--- Instruction ---
Gather all lines from the material that contain the word "high".

--- Stored data ---
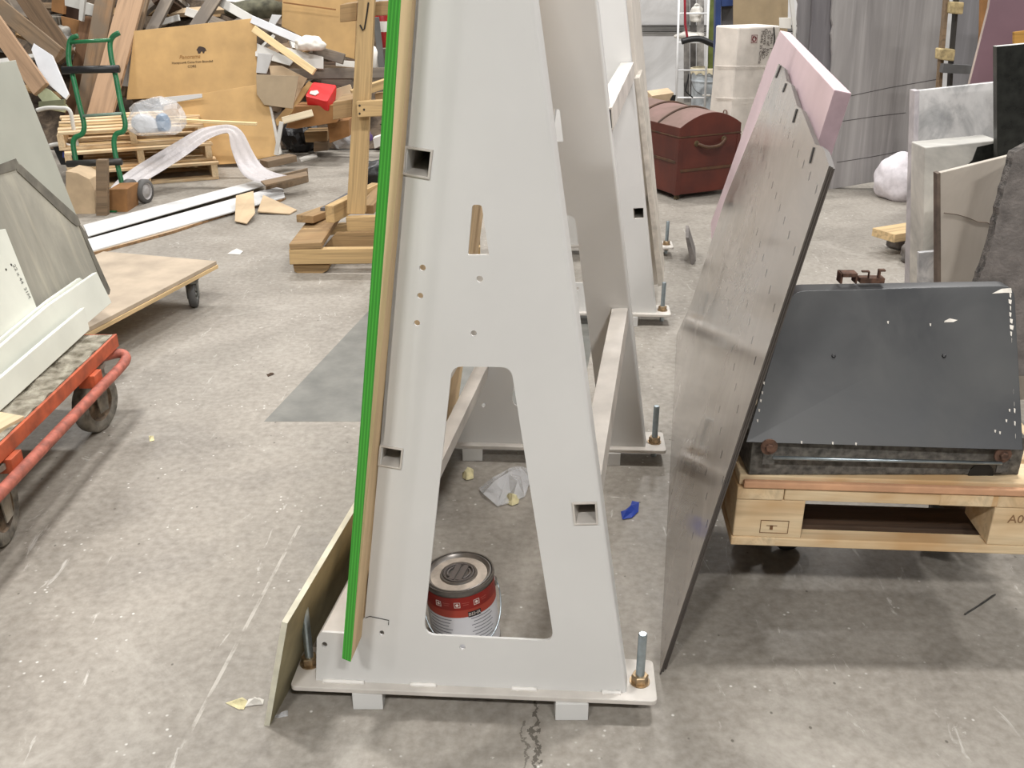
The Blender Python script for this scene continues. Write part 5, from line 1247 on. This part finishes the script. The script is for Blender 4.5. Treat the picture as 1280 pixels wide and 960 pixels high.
# things seen between the post and the plywood
fe = thing('fire_extinguisher', 'red fire extinguisher with white label standing behind the timber post', 'fire extinguisher', V(481, 62, 8.3))
bm = NB(); ce = V(480, 62, 8.3); lathe(bm, [(0, 0), (.055, 0), (.06, .02), (.06, .27), (.045, .31), (.02, .33), (0, .33)], 20, Matrix.Translation(ce)); obj('cylinder', bm, M('extinguisher_red', (150, 24, 26), .35), fe, smooth=True)
bm = NB(); lathe(bm, [(.0605, .14), (.0605, .22)], 20, Matrix.Translation(ce)); obj('label', bm, M_paper, fe, smooth=True)
bm = NB(); box(bm, (ce.x - .02, ce.y - .02, ce.z + .33), (ce.x + .03, ce.y + .02, ce.z + .37)); obj('valve', bm, M_steel, fe)
carton('crate', [(464, 62), (492, 60), (492, 90), (464, 92)], 8.15, .6, M_greywood, 'grey crate the fire extinguisher stands on', 'crate')
plank((470, 22), 8.1, (478, 90), 7.9, .05, .02, M_steel, 'dark grey bar leaning left of the fire extinguisher', 'bar', 'bar', up=FR)
sack('white_helmet', V(468, 74, 8.0) - Vector((0, 0, .09)), (.055, .07, .11), M_paper, 'rounded white plastic piece left of the dark leaning bar', 'plastic piece', 23, .1)
plank((440, 118), 7.2, (500, 98), 7.3, .08, .06, M_pine2, 'pale timber sloping up behind lower part of the post', up=(0, 0, 1))
plank((470, 121), 7.3, (500, 117), 7.3, .09, .05, M_pine3, 'short timber end behind the cross piece of the stand', up=(0, 0, 1))
carton('black_box', [(466, 156), (484, 154), (484, 172), (467, 172)], 8.6, .12, M_black, 'small black plastic box behind the timber post', 'box')
carton('white_box', [(466, 173), (480, 168), (482, 180), (468, 186)], 8.1, .1, M_paper, 'small white carton on the floor behind the timber post', 'box')
bo = V(462, 178, 8.4); bm = NB(); lathe(bm, [(0, 0), (.028, 0), (.03, .01), (.03, .06), (.014, .075), (.014, .09), (0, .09)], 16, Matrix.Translation((bo.x, bo.y, max(.0, bo.z)))); o = obj('bottle', bm, M('violet_plastic', (92, 70, 120), .3), smooth=True); tag(o, 'little violet bottle beside the small black plastic box', 'bottle')
# ------------------------------------------------------------------ stack of pallets with bag and film
p0_, p1_ = F(92, 238), F(274, 224)
exd = (p1_ - p0_).normalized(); L_ = (p1_ - p0_).length; eyd = Vector((-exd.y, exd.x, 0))
def strpal(z, dx, dy, rot, ll, L=L_, D=.85):
    th = thing('pallet', ll, 'pallet', p0_ + Vector((0, 0, z)))
    Mp = Matrix((exd, eyd, ZV)).transposed().to_4x4(); Mp.translation = p0_ + exd * dx + eyd * dy + ZV * z; Mp = Mp @ Matrix.Rotation(rot, 4, 'Z')
    for x in (0, L / 2 - .02, L - .045):
        bm = NB(); Ml = Mp @ Matrix.Translation((x + .045, 0, .018)) @ Matrix.Rotation(PI / 2, 4, 'Z'); box(bm, (0, 0, 0), (D, .045, .088)); obj('stringer', bm, M_pallet, th, Ml, bevel=.003)
    for y in (0, .38, D - .1):
        bm = NB(); Ml = Mp @ Matrix.Translation((0, y, 0)); box(bm, (0, 0, 0), (L, .1, .0175)); obj('bottom_board', bm, M_pallet, th, Ml, bevel=.002)
    y = 0
    while y < D - .05:
        bm = NB(); Ml = Mp @ Matrix.Translation((0, y, .1065)); box(bm, (rnd.uniform(-.01, .01), 0, 0), (L + rnd.uniform(-.02, .02), .09, .018)); obj('deck_board', bm, rnd.choice((M_pallet, M_pine2, M_pallet)), th, Ml, bevel=.002); y += .15
strpal(0, 0, 0, 0, 'bottom wooden pallet of the stack behind the green hand truck')
strpal(.126, -.02, .04, .03, 'middle wooden pallet of the stack behind the green hand truck')
strpal(.252, -.05, .14, -.02, 'top wooden pallet of the stack, under the clear bag')
top_z = .378
cbg = thing('clear_bag', 'crumpled clear plastic bag with blue piece inside on the pallet stack', 'bag', F(195, 172, top_z))
def blob(name, c, r, mat, par, sd, amp):
    bm = NB(); bmesh.ops.create_icosphere(bm, subdivisions=3, radius=1)
    for v in bm.verts:
        v.co = Vector((v.co.x * r[0], v.co.y * r[1], v.co.z * r[2])); v.co *= 1 + amp * noise.noise(v.co * 9 + Vector((sd, 0, 0))) + amp * .5 * noise.noise(v.co * 22 + Vector((0, sd, 0))); v.co.z = max(v.co.z, -r[2] * .7)
    bm.transform(Matrix.Translation(c + Vector((0, 0, r[2] * .7)))); return obj(name, bm, mat, par, smooth=False)
cb_ = F(196, 166, top_z + .001)
blob('film', cb_, (.21, .16, .14), M_film, cbg, 3, .3); blob('blue_piece', cb_ + Vector((.06, -.03, .02)), (.05, .05, .07), M('blue_grey_plastic', (92, 132, 168), .4), cbg, 5, .2); blob('white_piece', cb_ + Vector((-.05, -.06, .02)), (.09, .05, .07), M_wpl, cbg, 6, .2)
plank((218, 150), 7.15, (321, 155), 7.15, .04, .02, WOOD('blond_stick', (230, 204, 156), .88), 'short blond stick lying over the pallet stack and cardboard', 'stick', 'stick', up=(0, 0, 1))
# translucent white film draped over the pallets
def ribbon(name, path, mat, ll, cat, fold=.012):
    rows = []; n = len(path); bm = NB(); m_ = 7
    for i, (p, q) in enumerate(path):
        rows.append([bm.verts.new(p.lerp(q, j / m_) + Vector((0, -.004, fold * math.sin(j * 2.3 + i * .7)))) for j in range(m_ + 1)])
    for A_, B_ in zip(rows[:-1], rows[1:]):
        for j in range(m_): bm.faces.new((A_[j], A_[j + 1], B_[j + 1], B_[j]))
    o = obj(name, bm, mat, smooth=True); s_ = o.modifiers.new('solid', 'SOLIDIFY'); s_.thickness = .003; sb = o.modifiers.new('sub', 'SUBSURF'); sb.levels = 1; sb.render_levels = 2; return tag(o, ll, cat)
kk = NT('milky_film'); kk.b.inputs['Base Color'].default_value = rgb((204, 198, 198)); kk.b.inputs['Roughness'].default_value = .35; kk.b.inputs['Alpha'].default_value = .74; kk.bump(kk.noise(kk.coords((14, 14, 3)), 3, 4, .6), .4, .02)
M_milk = kk.m
def vv(x, y, Y): return V(x, y, Y)
ribbon('plastic_film', [(vv(136, 236, 6.35), vv(158, 238, 6.3)), (vv(152, 220, 6.5), vv(176, 228, 6.4)), (vv(185, 200, 6.65), vv(206, 210, 6.55)), (vv(222, 178, 6.8), vv(238, 190, 6.75)), (vv(248, 161, 6.86), vv(258, 174, 6.8)), (vv(262, 157, 6.9), vv(276, 168, 6.82)), (vv(284, 152, 6.9), vv(286, 166, 6.82)), (vv(303, 158, 6.88), vv(287, 172, 6.8)), (vv(312, 180, 6.84), vv(288, 185, 6.78)), (vv(322, 200, 6.8), vv(296, 206, 6.74)), (vv(332, 213, 6.72), vv(304, 220, 6.62)), (vv(352, 220, 6.62), vv(322, 226, 6.54)), (vv(366, 221, 6.6), vv(340, 228, 6.5))], M_milk, 'milky white plastic film draped over the pallets down to the floor', 'plastic film')
# ------------------------------------------------------------------ green hand truck
HY = 6.25
ht = thing('hand_truck', 'green tubular hand truck with black handle standing before the pallets', 'hand truck', F(150, 255))
M_gr = M('green_enamel', (34, 112, 68), .35, var=.12, sc=10)
for nm, pts in (('rail', [(97.5, 45), (90, 48), (86.5, 56), (86, 77), (91, 95), (99, 130), (105, 155), (103, 167), (94, 172), (91.5, 181), (95, 202), (98, 222), (101, 246)]), ('rail', [(149, 41), (141, 46), (137.5, 56), (140, 77), (145, 97), (151, 130), (156.5, 154), (154, 164), (145, 168), (142.5, 180), (146, 202), (154, 236), (157, 252)])):
    bm = NB(); tube(bm, smooth_path([V(x, y, HY + .28 * (1 - (y - 40) / 215)) for x, y in pts], 5), .0165, 10); obj(nm, bm, M_gr, ht, smooth=True)
def htb(name, a, b, r, mat, Ya):
    bm = NB(); tube(bm, [V(a[0], a[1], Ya), V(b[0], b[1], Ya)], r, 10); return obj(name, bm, mat, ht, smooth=True)
htb('cross_bar', (88, 53), (138, 50), .012, M_gr, HY + .25); htb('handle_grip', (78, 88), (149, 86), .024, M_black, HY + .19); htb('cross_bar', (104, 145), (152, 142), .010, M('pale_green_metal', (128, 150, 134), .4), HY + .12)
htb('axle_bracket', (84, 205), (152, 202), .022, M_steel, HY + .04); htb('axle', (140, 258), (186, 257), .010, M_steel, HY + .05)
bm = NB(); box(bm, (V(98, 250, HY).x, HY - .22, .002), (V(160, 250, HY).x, HY - .01, .010)); obj('toe_plate', bm, M_gr, ht)
for x in (184, 166):
    c = V(x, 258, HY + .05); r = .078; c.z = r; Mw_ = axis_m(c, (1, -.25, 0)); bm = NB(); lathe(bm, [(r * .7, -.02), (r, -.016), (r, .016), (r * .7, .02)], 28, Mw_); w_ = obj('wheel', bm, M('wheel_tyre', (96, 94, 92), .7), ht, smooth=True)
    bm = NB(); lathe(bm, [(0, -.018), (r * .25, -.02), (r * .3, -.008), (r * .6, -.006), (r * .7, -.018), (r * .7, .018), (r * .6, .006), (r * .25, .02), (0, .02)], 20, Mw_); obj('hub', bm, M('grey_plastic_hub', (176, 172, 170), .5), w_)
# bits by the hand truck
carton('cardboard_box', [(82, 214), (96, 216), (112, 224), (118, 238), (120, 276), (90, 276), (82, 250)], 6.0, .2, M_card3, 'pale tan cardboard carton at the foot of the hand truck')
carton('timber_post', [(119.5, 200), (133, 200), (134, 276), (120, 278)], 5.95, .045, M_oldwood, 'short brown timber standing upright before the hand truck', 'timber')
carton('cardboard_box', [(135, 237), (159, 236), (159.5, 268), (135, 273)], 6.05, .2, M_card2, 'dark brown carton beside the short upright timber')
sheet('blue_scrap', [(78, 190), (90, 190), (90, 197), (78, 197)], 6.8, 5, .03, M('blue_cloth', (52, 66, 130), .8), 'small blue scrap left of the hand truck rail', 'scrap')
sheet('black_crate', [(66, 184), (92, 184), (94, 206), (76, 206)], 6.95, 5, .15, M_black, 'black plastic crate left of the hand truck', 'crate')
# ------------------------------------------------------------------ litter on the floor in and around the rack
def scrap(name, pts, mat, ll, cat, h=.012, sd=0):
    P_ = [F(x, y, 0.0005) for x, y in pts]; c = sum(P_, Vector()) / len(P_); bm = NB(); cv = bm.verts.new(c + Vector((0, 0, h * 1.4)))
    ring = [bm.verts.new(p + Vector((0, 0, h * (.1 + .9 * noise.noise(p * 40 + Vector((sd, 0, 0))) ** 2)))) for p in P_]
    mid = [bm.verts.new(c.lerp(p, .55) + Vector((0, 0, h * (.7 + noise.noise(p * 33 + Vector((0, sd, 0))))))) for p in P_]
    n = len(ring)
    for i in range(n):
        j = (i + 1) % n; bm.faces.new((cv, mid[i], mid[j])); bm.faces.new((mid[i], ring[i], ring[j], mid[j]))
    o = obj(name, bm, mat); s_ = o.modifiers.new('solid', 'SOLIDIFY'); s_.thickness = .001; return tag(o, ll, cat)
scrap('plastic_scrap', [(598, 612), (616, 598), (636, 588), (650, 584), (662, 590), (664, 604), (656, 622), (640, 630), (622, 634), (604, 622)], M_film, 'crumpled clear plastic wrap on the floor inside the rack', 'plastic scrap', .035, 2)
M_ypap = M('yellowish_paper', (214, 204, 160), .8, var=.15, sc=30)
scrap('paper_scrap', [(578, 592), (584, 586), (592, 588), (592, 599), (583, 601), (578, 598)], M_ypap, 'crumpled yellowish paper scrap below left brace inside rack', 'paper scrap', .02, 4)
scrap('paper_scrap', [(632, 622), (640, 619), (650, 622), (648, 630), (640, 633), (632, 629)], M_ypap, 'crumpled yellowish paper scrap beside the clear wrap', 'paper scrap', .018, 5)
scrap('blue_tape', [(776, 640), (786, 638), (790, 627), (799, 628), (798, 640), (790, 648), (778, 650)], M('blue_tape', (36, 68, 168), .6), 'scrunched blue tape scrap on floor right of the rack', 'tape', .014, 7)
scrap('paper_scrap', [(282, 879), (303, 872), (310, 877), (305, 887), (298, 887)], M_ypap, 'torn cream paper flake on the floor left of backer board', 'paper scrap', .01, 8)
scrap('paper_scrap', [(306, 884), (311, 875), (324, 873), (330, 876), (329, 881), (318, 882)], M_paper, 'curled cream paper flake touching the backer board', 'paper scrap', .012, 9)
scrap('plastic_scrap', [(342, 895), (360, 888), (360, 895), (345, 898)], M_film, 'tiny clear plastic shred right of the backer board', 'plastic scrap', .006, 10)
scrap('wood_chip', [(186, 545), (192, 545), (193, 551), (187, 552)], M_ypap, 'tiny pale wood chip alone on the open floor', 'wood chip', .008, 11)
scrap('paper_scrap', [(284, 318), (296, 311), (304, 315), (300, 318)], M_paper, 'small white paper scrap on floor before the timber stand', 'paper scrap', .01, 12)
scrap('wood_chip', [(333, 468), (341, 466), (343, 468), (335, 471)], M_dkw, 'tiny dark brown chip on the floor left of grey patch', 'wood chip', .006, 13)
bm = NB(); tube(bm, smooth_path([F(1206, 768, .003), F(1222, 758, .003), F(1244, 743, .006)], 5), .0022, 6); tag(obj('wire', bm, M_steel, smooth=True), 'thin dark wire lying on the floor before the pallet', 'wire')
# ------------------------------------------------------------------ light: rows of high-bay lamps
w = bpy.data.worlds.new('world'); SC.world = w; w.use_nodes = True
w.node_tree.nodes['Background'].inputs[0].default_value = (1.0, 0.98, 0.95, 1); w.node_tree.nodes['Background'].inputs[1].default_value = 0.11
def lamp(x, y, z=4.8, power=110, sx=0.6, sy=0.22, col=(1, 0.985, 0.965)):
    l = bpy.data.lights.new('ceiling_lamp', 'AREA'); l.shape = 'RECTANGLE'; l.size = sx; l.size_y = sy; l.energy = power; l.color = col
    o = bpy.data.objects.new('ceiling_lamp', l); COL.objects.link(o); o.location = (x, y, z)
    return o
for x in (-4.05, -1.4, 1.25, 3.9):
    for y in (-2.6, 2.7, 8.0):
        inner = abs(x) < 2
        lamp(x, y, power={-2.6: 200 if inner else 70, 2.7: 135 if inner else 90, 8.0: 150}[y])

--- Output ---
The Blender Python script for this scene continues. Write part 5, from line 1247 on. This part finishes the script. The script is for Blender 4.5. Treat the picture as 1280 pixels wide and 960 pixels high.
# ------------------------------------------------------------------ light: rows of high-bay lamps